* _What you need to do_:
The entries that follow should be written out exactly.

** Begin Given records **

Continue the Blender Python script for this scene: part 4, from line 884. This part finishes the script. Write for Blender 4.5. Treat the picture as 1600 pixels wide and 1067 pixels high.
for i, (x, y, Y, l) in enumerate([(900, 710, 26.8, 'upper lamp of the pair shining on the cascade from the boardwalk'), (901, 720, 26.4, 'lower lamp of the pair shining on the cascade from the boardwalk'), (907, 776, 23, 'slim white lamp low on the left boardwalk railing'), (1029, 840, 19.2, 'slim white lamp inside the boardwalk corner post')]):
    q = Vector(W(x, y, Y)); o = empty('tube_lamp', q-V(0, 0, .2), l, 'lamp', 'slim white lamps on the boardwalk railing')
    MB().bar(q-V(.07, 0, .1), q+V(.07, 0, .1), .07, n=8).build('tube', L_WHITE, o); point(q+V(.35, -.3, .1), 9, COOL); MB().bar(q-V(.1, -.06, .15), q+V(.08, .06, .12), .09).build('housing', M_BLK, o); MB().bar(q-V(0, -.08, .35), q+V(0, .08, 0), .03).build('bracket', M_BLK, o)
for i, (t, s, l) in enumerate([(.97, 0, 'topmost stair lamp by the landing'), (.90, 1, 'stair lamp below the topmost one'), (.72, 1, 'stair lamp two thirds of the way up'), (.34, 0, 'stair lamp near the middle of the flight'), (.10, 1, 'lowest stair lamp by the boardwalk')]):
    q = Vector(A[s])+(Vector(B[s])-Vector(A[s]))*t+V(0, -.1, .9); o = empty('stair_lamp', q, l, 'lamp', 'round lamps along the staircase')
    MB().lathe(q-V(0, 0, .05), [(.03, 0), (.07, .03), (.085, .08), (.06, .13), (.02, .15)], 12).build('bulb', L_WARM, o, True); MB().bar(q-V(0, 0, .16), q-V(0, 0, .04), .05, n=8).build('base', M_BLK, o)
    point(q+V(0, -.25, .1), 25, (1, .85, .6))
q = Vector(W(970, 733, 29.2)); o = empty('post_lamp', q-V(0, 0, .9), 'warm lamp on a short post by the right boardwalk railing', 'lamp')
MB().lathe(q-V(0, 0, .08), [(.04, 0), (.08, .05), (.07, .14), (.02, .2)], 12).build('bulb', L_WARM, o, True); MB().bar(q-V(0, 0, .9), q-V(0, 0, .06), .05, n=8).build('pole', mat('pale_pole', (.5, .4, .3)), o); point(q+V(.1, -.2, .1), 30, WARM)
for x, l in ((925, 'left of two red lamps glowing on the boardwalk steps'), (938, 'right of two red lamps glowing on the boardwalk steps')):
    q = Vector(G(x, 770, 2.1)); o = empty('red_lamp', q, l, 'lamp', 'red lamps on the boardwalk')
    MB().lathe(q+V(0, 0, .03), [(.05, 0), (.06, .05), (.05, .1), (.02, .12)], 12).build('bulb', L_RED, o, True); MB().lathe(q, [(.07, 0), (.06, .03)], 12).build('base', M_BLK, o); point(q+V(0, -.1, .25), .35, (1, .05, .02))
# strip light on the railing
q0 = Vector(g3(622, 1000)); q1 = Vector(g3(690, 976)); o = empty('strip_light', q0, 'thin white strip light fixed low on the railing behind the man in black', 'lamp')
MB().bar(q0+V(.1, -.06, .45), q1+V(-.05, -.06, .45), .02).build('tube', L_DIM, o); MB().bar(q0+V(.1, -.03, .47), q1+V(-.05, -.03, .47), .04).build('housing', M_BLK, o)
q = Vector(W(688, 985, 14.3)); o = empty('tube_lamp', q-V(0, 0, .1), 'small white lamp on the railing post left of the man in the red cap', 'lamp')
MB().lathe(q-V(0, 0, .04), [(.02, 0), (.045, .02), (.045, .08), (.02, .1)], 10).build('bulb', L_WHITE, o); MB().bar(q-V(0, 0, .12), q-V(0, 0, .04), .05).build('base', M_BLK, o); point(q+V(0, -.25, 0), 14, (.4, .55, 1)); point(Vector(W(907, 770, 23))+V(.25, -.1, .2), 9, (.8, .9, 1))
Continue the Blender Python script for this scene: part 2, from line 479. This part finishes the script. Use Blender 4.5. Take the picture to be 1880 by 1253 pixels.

** End Given records **

* _Written response_:
Continue the Blender Python script for this scene: part 4, from line 884. This part finishes the script. Write for Blender 4.5. Treat the picture as 1600 pixels wide and 1067 pixels high.
for i, (x, y, Y, l) in enumerate([(900, 710, 26.8, 'upper lamp of the pair shining on the cascade from the boardwalk'), (901, 720, 26.4, 'lower lamp of the pair shining on the cascade from the boardwalk'), (907, 776, 23, 'slim white lamp low on the left boardwalk railing'), (1029, 840, 19.2, 'slim white lamp inside the boardwalk corner post')]):
    q = Vector(W(x, y, Y)); o = empty('tube_lamp', q-V(0, 0, .2), l, 'lamp', 'slim white lamps on the boardwalk railing')
    MB().bar(q-V(.07, 0, .1), q+V(.07, 0, .1), .07, n=8).build('tube', L_WHITE, o); point(q+V(.35, -.3, .1), 9, COOL); MB().bar(q-V(.1, -.06, .15), q+V(.08, .06, .12), .09).build('housing', M_BLK, o); MB().bar(q-V(0, -.08, .35), q+V(0, .08, 0), .03).build('bracket', M_BLK, o)
for i, (t, s, l) in enumerate([(.97, 0, 'topmost stair lamp by the landing'), (.90, 1, 'stair lamp below the topmost one'), (.72, 1, 'stair lamp two thirds of the way up'), (.34, 0, 'stair lamp near the middle of the flight'), (.10, 1, 'lowest stair lamp by the boardwalk')]):
    q = Vector(A[s])+(Vector(B[s])-Vector(A[s]))*t+V(0, -.1, .9); o = empty('stair_lamp', q, l, 'lamp', 'round lamps along the staircase')
    MB().lathe(q-V(0, 0, .05), [(.03, 0), (.07, .03), (.085, .08), (.06, .13), (.02, .15)], 12).build('bulb', L_WARM, o, True); MB().bar(q-V(0, 0, .16), q-V(0, 0, .04), .05, n=8).build('base', M_BLK, o)
    point(q+V(0, -.25, .1), 25, (1, .85, .6))
q = Vector(W(970, 733, 29.2)); o = empty('post_lamp', q-V(0, 0, .9), 'warm lamp on a short post by the right boardwalk railing', 'lamp')
MB().lathe(q-V(0, 0, .08), [(.04, 0), (.08, .05), (.07, .14), (.02, .2)], 12).build('bulb', L_WARM, o, True); MB().bar(q-V(0, 0, .9), q-V(0, 0, .06), .05, n=8).build('pole', mat('pale_pole', (.5, .4, .3)), o); point(q+V(.1, -.2, .1), 30, WARM)
for x, l in ((925, 'left of two red lamps glowing on the boardwalk steps'), (938, 'right of two red lamps glowing on the boardwalk steps')):
    q = Vector(G(x, 770, 2.1)); o = empty('red_lamp', q, l, 'lamp', 'red lamps on the boardwalk')
    MB().lathe(q+V(0, 0, .03), [(.05, 0), (.06, .05), (.05, .1), (.02, .12)], 12).build('bulb', L_RED, o, True); MB().lathe(q, [(.07, 0), (.06, .03)], 12).build('base', M_BLK, o); point(q+V(0, -.1, .25), .35, (1, .05, .02))
# strip light on the railing
q0 = Vector(g3(622, 1000)); q1 = Vector(g3(690, 976)); o = empty('strip_light', q0, 'thin white strip light fixed low on the railing behind the man in black', 'lamp')
MB().bar(q0+V(.1, -.06, .45), q1+V(-.05, -.06, .45), .02).build('tube', L_DIM, o); MB().bar(q0+V(.1, -.03, .47), q1+V(-.05, -.03, .47), .04).build('housing', M_BLK, o)
q = Vector(W(688, 985, 14.3)); o = empty('tube_lamp', q-V(0, 0, .1), 'small white lamp on the railing post left of the man in the red cap', 'lamp')
MB().lathe(q-V(0, 0, .04), [(.02, 0), (.045, .02), (.045, .08), (.02, .1)], 10).build('bulb', L_WHITE, o); MB().bar(q-V(0, 0, .12), q-V(0, 0, .04), .05).build('base', M_BLK, o); point(q+V(0, -.25, 0), 14, (.4, .55, 1)); point(Vector(W(907, 770, 23))+V(.25, -.1, .2), 9, (.8, .9, 1))
Continue the Blender Python script for this scene: part 2, from line 479. This part finishes the script. Use Blender 4.5. Take the picture to be 1880 by 1253 pixels.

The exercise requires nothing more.